3. Convertible notes with a discount and a cap on the company value.

In such scenarios, the lower of the discounted price per share or the adjusted price per share is considered during conversion.

Scenario 3

The price per share derived under scenario 1 and 2 are:

Discounted share price8
Adjusted share price5

Here, since the price per share under cap value is lower, INR 5 is adopted for conversion.

With all terms remaining the same as per scenario 1 and 2, if the pre-money value of the company was slightly modified and fixed at INR 11,00,00,000, the adjusted price per share under the capped value would have amounted to INR 9.09.

In such a case, the discounted rate of INR 8 per share would have been considered and accordingly the note would have converted.

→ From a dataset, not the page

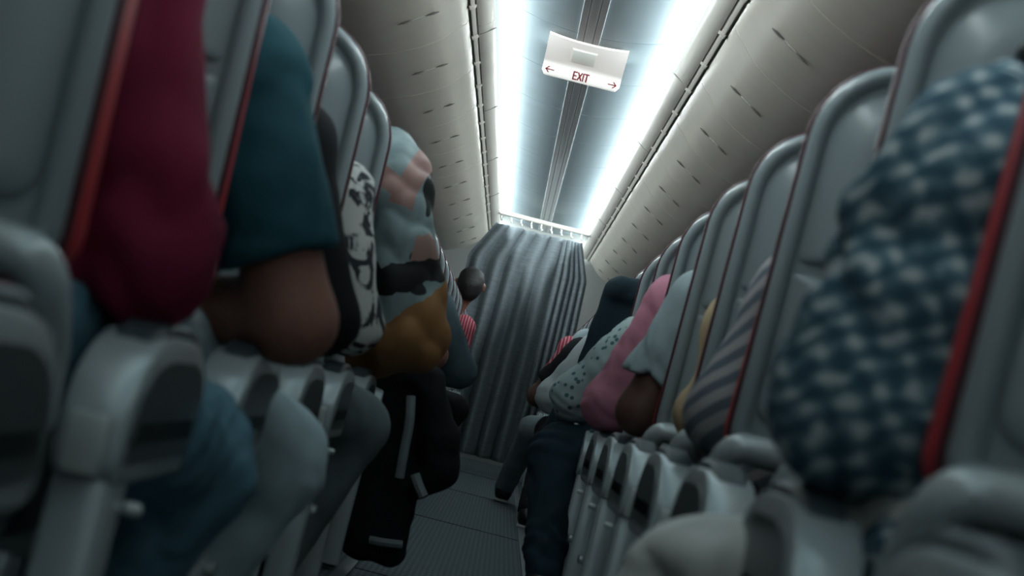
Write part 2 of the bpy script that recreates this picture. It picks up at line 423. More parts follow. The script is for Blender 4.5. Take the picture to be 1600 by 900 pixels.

  • Interest: Convertible note holders are also eligible to receive interest. Interest can be cumulative or non-cumulative. Payment of interest takes a chunk of cash away from the company. So, it’s better to fix the rate of interest at the lowest rate permissible under law. A rate of interest is usually non-cumulative fixed at 0.001% and is typically negotiated as part of the term sheet. Interest is usually payable at the time of maturity or convertible to equity at the time of note conversion.
  • Note Period: The term of a convertible instrument lasts until the security is repaid or is converted to equity. If the company raises a round of financing before the term expires, then the convertible note will convert to equity during that round of funding. If the note is issued to a foreign investor, the term cannot be longer than five years.
  • Repayment: The investor may have an option to seek repayment of the convertible instrument on maturity or at the end of the term, although this is not so common. The note may be redeemed inclusive of the interest amount. Where the note expires before a future round of financing is closed, the company can request the investor for an extension of the maturity date to prevent a liquidity crunch.

Like any other security, issuance of notes in return for funding must also be supported by documentation that include terms accepted by both investors and the company. Failure to comply to the terms may lead to arbitration.